### SUPPLIED INFORMATION

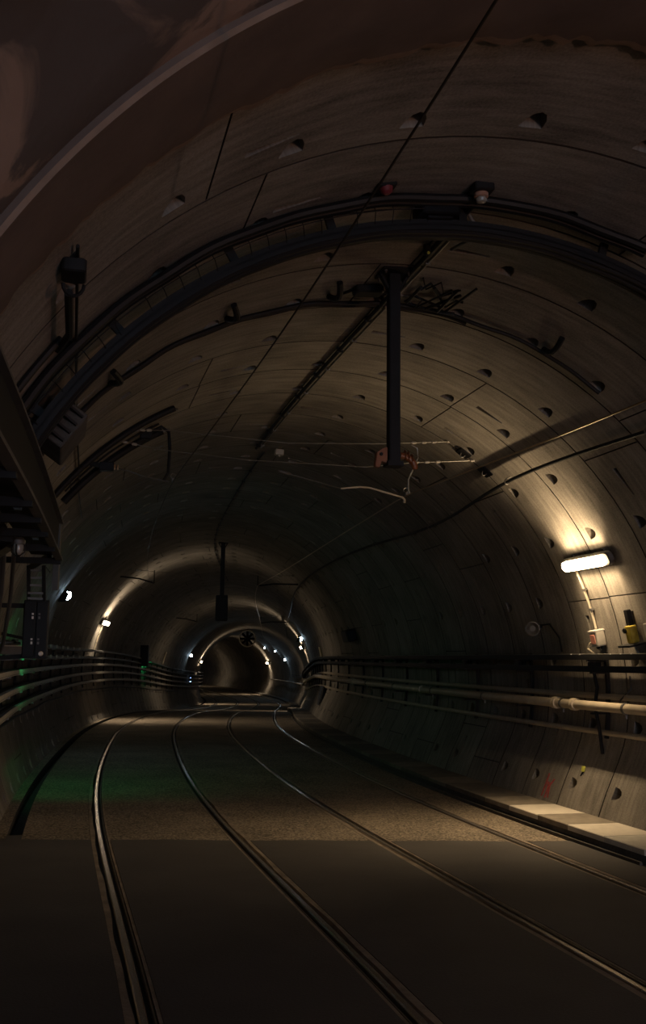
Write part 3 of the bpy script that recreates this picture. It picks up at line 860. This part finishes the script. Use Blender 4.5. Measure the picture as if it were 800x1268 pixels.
arch_cable('lining_cable', 6.35, 142, 152, .022, .03, 'short black cable on the lining at upper left above the gantry', 'cable')
arch_cable('lining_cable', 8.86, 55, 148, .020, .025, 'black cable arching over the lining just behind the mesh tray', 'cable', wob=.015)
arch_cable('lining_cable', 8.93, 78, 146, .016, .022, 'thinner cable arching beside the black one behind the mesh tray', 'cable', wob=.02)
arch_cable('lining_cable', 11.62, 117, 145, .035, .04, 'thick cable on the upper left lining ending at the wire support', 'cable')
arch_cable('lining_cable', 12.62, 118, 141.5, .045, .05, 'second thick cable on the upper left lining beyond the first', 'cable')
arch_cable('lining_cable', 12.25, 119, 140.5, .012, .02, 'thin cable between the two thick ones on the upper left lining', 'cable')
for i, (y, a, lb) in enumerate(((8.75, 114.8, 'left of the contact wire'), (8.72, 100, 'left of the hanging post'), (8.80, 132.8, 'near the gantry'), (8.8, 66, 'on the right of the roof'))):
    p, T, I, V = FA(y, a)
    o = MB(); o.tube([p+T*(-.35+.06*q)+I*(.02+.07*math.sin(PI*q/6)) - V*(.03*math.sin(PI*q/6)) for q in range(7)], .028, 8)
    tag(o.build('cable_loop', 'cable_black', loc=p), 'black cable loop across the roof cable, '+lb, 'cable', 'cable loops on the roof')
p, T, I, V = FA(8.55, 95.2)
t = thing('splice_box', p, 'small dark splice box on the roof just left of the hanging post', 'electrical box')
MB().rbox(p+I*.04, V, T, I, .13, .08, .035, .03).build('box', 'dark_steel', t)
MB().tube([p+V*.13+I*.03, p+V*.2+T*.1+I*.03, p+V*.24+T*.3+I*.02], .014, 6).build('lead', 'cable_black', t)
MB().tube([p-V*.13+I*.03, p-V*.22+T*.05+I*.05, p-V*.30-T*.12+I*.02], .014, 6).build('lead', 'cable_black', t)
p, T, I, V = FA(8.45, 84.5)
t = thing('cable_tangle', p, 'tangle of thin black cables on the roof right of the hanging post', 'cable')
rr = random.Random(5)
for q in range(6):
    c = [p+T*(rr.uniform(-.25, .35))+V*rr.uniform(-.22, .3)+I*rr.uniform(.02, .09) for _ in range(5)]
    c.sort(key=lambda v: (v-p).dot(V))
    MB().tube(c, .009+.003*(q % 3), 6).build('strand', 'cable_black', t)
p, T, I, V = FA(6.90, 95.5)
t = thing('roof_box', p, 'dark wedge-shaped box on the roof between the lining and the mesh tray', 'equipment box')
MB().rbox(p+I*.07, V, T, I, .15, .11, .055, .03).build('box', 'cabinet', t)
MB().rbox(p+I*.135, V, T, I, .10, .07, .012, .02).build('cover', 'cabinet', t)
p, T, I, V = FA(6.60, 103.0)
t = thing('alarm_cap', p, 'small dim red cap on the roof left of the wedge-shaped box', 'fitting')
MB().lathe(p, I, [(0, .05), (.02, .05), (.05, .04), (.065, .02)], 14).build('cap', 'red_cap', t)
MB().rbox(p+I*.01, V, T, I, .07, .05, .012, .01).build('base', 'dark_steel', t)

# crown conduits
def crown(y0, y1, n, r, m, label):
    pts = []
    for y in frange(y0, y1, .5):
        a = 90-math.degrees(math.asin((n-OX)/R)); pts.append(WA(y, a, r+.012))
    t = thing('roof_conduit', pts[0], label, 'conduit')
    MB().tube(pts, r, 8).build('tube', m, t)
    for y in frange(y0+.6, y1-.2, 1.06)[:26]:
        a = 90-math.degrees(math.asin((n-OX)/R)); p, T, I, V = FA(y, a, .012)
        MB().box(p+I*r, T, V, I, .012, r+.010, r+.004).build('clip', m, t)
crown(6.75, 15.3, .03, .022, 'dark_steel', 'dark roof conduit running along the crown past the hanging post')
crown(7.3, 15.3, .10, .013, 'galv', 'thin bright roof conduit beside the dark one on the crown')
crown(15.6, 40, .20, .016, 'cable_black', 'thin dark roof conduit continuing along the crown into the dark')
p, T, I, V = FA(15.4, 85.6)
t = thing('roof_sensor', p, 'small pale fitting at the end of the crown conduit', 'sensor')
MB().rbox(p+I*.05, T, V, I, .06, .07, .045, .02).build('body', 'box_grey', t)
MB().lathe(p+I*.09, I, [(0, .035), (.03, .03), (.04, .012)], 12).build('dome', 'glassy', t)
run('drop_wire', [WA(6.95, 91.4, .03), WA(6.98, 89.6, .16), WA(7.2, 89.4, .12), WA(7.55, 89.4, .05)], .014, 'galv_dull', 'bent pipe on the crown beneath the orange sensor', 'pipe')
p, T, I, V = FA(6.62, 92.0)
t = thing('smoke_sensor', p, 'orange-pink lit sensor with a glass bottom hanging from the crown', 'sensor')
MB().lathe(p, I, [(0, .04), (.03, .04), (.04, .05), (.075, .05), (.08, .036)], 18).build('body', 'sensor', t)
MB().lathe(p+I*.08, I, [(0, .036), (.012, .04), (.03, .034), (.04, .016)], 18).build('lens', 'glassy', t)
MB().rbox(p+I*.02-T*.02, V, T, I, .075, .06, .03, .02).build('base', 'dark_steel', t)
p, T, I, V = FA(7.62, 92.2)
t = thing('indicator_light', p, 'tiny green indicator light on the roof conduit above the hanging post', 'light')
MB().lathe(p, I, [(0, .03), (.07, .03), (.085, .018)], 12).build('case', 'dark_steel', t)
MB().lathe(p+I*.07-T*.02, (I-T).normalized(), [(0, .012), (.012, .011), (.018, .005)], 10).build('lens', 'green_dot' if 'green_dot' in MATS else 'tag_yellow', t)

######

TASK TO CARRY OUT:
Your task is an exact transcription of all the data, minus the pictures.

TASK RESPONSE:
Write part 3 of the bpy script that recreates this picture. It picks up at line 860. This part finishes the script. Use Blender 4.5. Measure the picture as if it were 800x1268 pixels.
arch_cable('lining_cable', 6.35, 142, 152, .022, .03, 'short black cable on the lining at upper left above the gantry', 'cable')
arch_cable('lining_cable', 8.86, 55, 148, .020, .025, 'black cable arching over the lining just behind the mesh tray', 'cable', wob=.015)
arch_cable('lining_cable', 8.93, 78, 146, .016, .022, 'thinner cable arching beside the black one behind the mesh tray', 'cable', wob=.02)
arch_cable('lining_cable', 11.62, 117, 145, .035, .04, 'thick cable on the upper left lining ending at the wire support', 'cable')
arch_cable('lining_cable', 12.62, 118, 141.5, .045, .05, 'second thick cable on the upper left lining beyond the first', 'cable')
arch_cable('lining_cable', 12.25, 119, 140.5, .012, .02, 'thin cable between the two thick ones on the upper left lining', 'cable')
for i, (y, a, lb) in enumerate(((8.75, 114.8, 'left of the contact wire'), (8.72, 100, 'left of the hanging post'), (8.80, 132.8, 'near the gantry'), (8.8, 66, 'on the right of the roof'))):
    p, T, I, V = FA(y, a)
    o = MB(); o.tube([p+T*(-.35+.06*q)+I*(.02+.07*math.sin(PI*q/6)) - V*(.03*math.sin(PI*q/6)) for q in range(7)], .028, 8)
    tag(o.build('cable_loop', 'cable_black', loc=p), 'black cable loop across the roof cable, '+lb, 'cable', 'cable loops on the roof')
p, T, I, V = FA(8.55, 95.2)
t = thing('splice_box', p, 'small dark splice box on the roof just left of the hanging post', 'electrical box')
MB().rbox(p+I*.04, V, T, I, .13, .08, .035, .03).build('box', 'dark_steel', t)
MB().tube([p+V*.13+I*.03, p+V*.2+T*.1+I*.03, p+V*.24+T*.3+I*.02], .014, 6).build('lead', 'cable_black', t)
MB().tube([p-V*.13+I*.03, p-V*.22+T*.05+I*.05, p-V*.30-T*.12+I*.02], .014, 6).build('lead', 'cable_black', t)
p, T, I, V = FA(8.45, 84.5)
t = thing('cable_tangle', p, 'tangle of thin black cables on the roof right of the hanging post', 'cable')
rr = random.Random(5)
for q in range(6):
    c = [p+T*(rr.uniform(-.25, .35))+V*rr.uniform(-.22, .3)+I*rr.uniform(.02, .09) for _ in range(5)]
    c.sort(key=lambda v: (v-p).dot(V))
    MB().tube(c, .009+.003*(q % 3), 6).build('strand', 'cable_black', t)
p, T, I, V = FA(6.90, 95.5)
t = thing('roof_box', p, 'dark wedge-shaped box on the roof between the lining and the mesh tray', 'equipment box')
MB().rbox(p+I*.07, V, T, I, .15, .11, .055, .03).build('box', 'cabinet', t)
MB().rbox(p+I*.135, V, T, I, .10, .07, .012, .02).build('cover', 'cabinet', t)
p, T, I, V = FA(6.60, 103.0)
t = thing('alarm_cap', p, 'small dim red cap on the roof left of the wedge-shaped box', 'fitting')
MB().lathe(p, I, [(0, .05), (.02, .05), (.05, .04), (.065, .02)], 14).build('cap', 'red_cap', t)
MB().rbox(p+I*.01, V, T, I, .07, .05, .012, .01).build('base', 'dark_steel', t)

# crown conduits
def crown(y0, y1, n, r, m, label):
    pts = []
    for y in frange(y0, y1, .5):
        a = 90-math.degrees(math.asin((n-OX)/R)); pts.append(WA(y, a, r+.012))
    t = thing('roof_conduit', pts[0], label, 'conduit')
    MB().tube(pts, r, 8).build('tube', m, t)
    for y in frange(y0+.6, y1-.2, 1.06)[:26]:
        a = 90-math.degrees(math.asin((n-OX)/R)); p, T, I, V = FA(y, a, .012)
        MB().box(p+I*r, T, V, I, .012, r+.010, r+.004).build('clip', m, t)
crown(6.75, 15.3, .03, .022, 'dark_steel', 'dark roof conduit running along the crown past the hanging post')
crown(7.3, 15.3, .10, .013, 'galv', 'thin bright roof conduit beside the dark one on the crown')
crown(15.6, 40, .20, .016, 'cable_black', 'thin dark roof conduit continuing along the crown into the dark')
p, T, I, V = FA(15.4, 85.6)
t = thing('roof_sensor', p, 'small pale fitting at the end of the crown conduit', 'sensor')
MB().rbox(p+I*.05, T, V, I, .06, .07, .045, .02).build('body', 'box_grey', t)
MB().lathe(p+I*.09, I, [(0, .035), (.03, .03), (.04, .012)], 12).build('dome', 'glassy', t)
run('drop_wire', [WA(6.95, 91.4, .03), WA(6.98, 89.6, .16), WA(7.2, 89.4, .12), WA(7.55, 89.4, .05)], .014, 'galv_dull', 'bent pipe on the crown beneath the orange sensor', 'pipe')
p, T, I, V = FA(6.62, 92.0)
t = thing('smoke_sensor', p, 'orange-pink lit sensor with a glass bottom hanging from the crown', 'sensor')
MB().lathe(p, I, [(0, .04), (.03, .04), (.04, .05), (.075, .05), (.08, .036)], 18).build('body', 'sensor', t)
MB().lathe(p+I*.08, I, [(0, .036), (.012, .04), (.03, .034), (.04, .016)], 18).build('lens', 'glassy', t)
MB().rbox(p+I*.02-T*.02, V, T, I, .075, .06, .03, .02).build('base', 'dark_steel', t)
p, T, I, V = FA(7.62, 92.2)
t = thing('indicator_light', p, 'tiny green indicator light on the roof conduit above the hanging post', 'light')
MB().lathe(p, I, [(0, .03), (.07, .03), (.085, .018)], 12).build('case', 'dark_steel', t)
MB().lathe(p+I*.07-T*.02, (I-T).normalized(), [(0, .012), (.012, .011), (.018, .005)], 10).build('lens', 'green_dot' if 'green_dot' in MATS else 'tag_yellow', t)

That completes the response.